彼は、この喫茶店に通う、彼女へのアピールとして文庫本をたいそう長いこと手にしていたのか。まさに、『500日のサマー』の恋愛術を実行しようとしていたのだ。

フランス人形のような彼女は、そのまま彼の対面の席に座った。これで、彼女の目には、彼の文庫本の表紙が嫌でも目に入る。
彼の手にも力が入り、文庫本はその強力な力で少しばかりねじ曲がったように感じる。僕は、早く勝負をつけないと、あの文庫本がかわいそうだと思った。

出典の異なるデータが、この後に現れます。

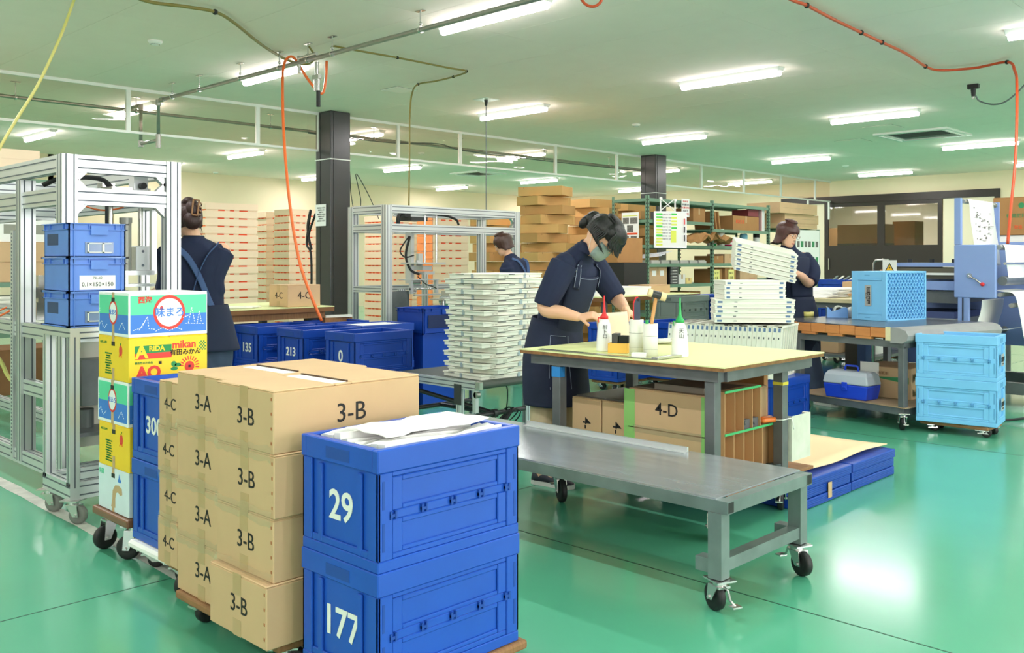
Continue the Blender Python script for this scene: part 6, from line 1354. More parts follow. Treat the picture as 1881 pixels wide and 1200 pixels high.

彼女は、ちらっと彼の文庫本に目をやったが、何の反応も示さずに、さっさとトートバッグの中から一冊のハードカバーの小説を取り出し、読み始めた。
そこには、「百年の孤独」と記されてある。
こちらもガルシア・マルケスの代表的な長編小説である。

その様子を見ていた僕は、この戦いは長期戦になりそうだと、少しため息をついた。

彼は何度か大きく咳払いをしたり、一気にコーヒーを飲みきり、五回目のお代わりを頼むといった「気づいてくれアピール」を試みたが、彼女は気にも止めずに読書に没頭している。

とうとう彼の腕は限界になり、文庫本はスローモーションのようにゆっくりと机の下に落ちてしまった。
僕は、その文庫本がボクサーに投げられたタオルのように見えて、少し切ない気持ちになった。

それから、彼女は一杯のコーヒーを飲み終えると、本をバッグにしまい、スタスタと喫茶店を出て行ってしまった。
彼を見てみると、コーヒーのお代わりのしすぎで頭が痛くなったのか、テーブルに両肘をついて頭を抱え込みながらウーン、ウーンと唸っている。

彼女がたまたまこの喫茶店に来たのか、または常連客だと知っていて、彼が待ち伏せていたのかは分からないが、とにかく、彼女のような文学少女に『ドリアン・グレイの肖像』が効果がないのであれば、仕方がない。

僕たち愚かな男たちは、図書館で同じ小説に同時に手を伸ばして恋が始まることに憧れを持っているわけではないが、そのような強烈な出会いには決して勝てないことを知っている。
彼も、そのことを熟知していて、今回の篭城作戦に踏み切ったのだと思う。

しかし、彼に一つの誤算があるとすれば、恋が始まる時は、やはりいつも男性から女性に声をかけるべきなのである。
『500日のサマー』でも、勿論そうであった。
彼は、ただ「男前」と「文学青年」という餌をまいただけで大魚が釣れると勘違いしてしまった。
その結果、カフェインの毒に侵されてしまったというだけの事なのだ。

しかし、僕には彼を責めることはできない。

いくら彼がそのことに気がついていたとしても、「百年の孤独」を読んでいる美人に話しかけるのは至難の技だ。
見せかけの文学知識はすぐにバケの皮がはがされ、もっと悲惨な事態を招いたことだろう。



やがて、外から五時を知らせる町内会のチャイムが聞こえてくると、またドアの鈴の音がカランカランと鳴った。

ドアの隙間から大きなリュックが覗き、ニット帽を深々と被ったアウトドアルックの綺麗な女性が入ってきた。

それを見た彼は、くしゃくしゃになった頭を瞬時に整えて再びマスターを呼び、六杯目のコーヒーを注文した。
そして本棚から、ジャック・ケルアックの『オン・ザ・ロード』をゆっくりと取り出した。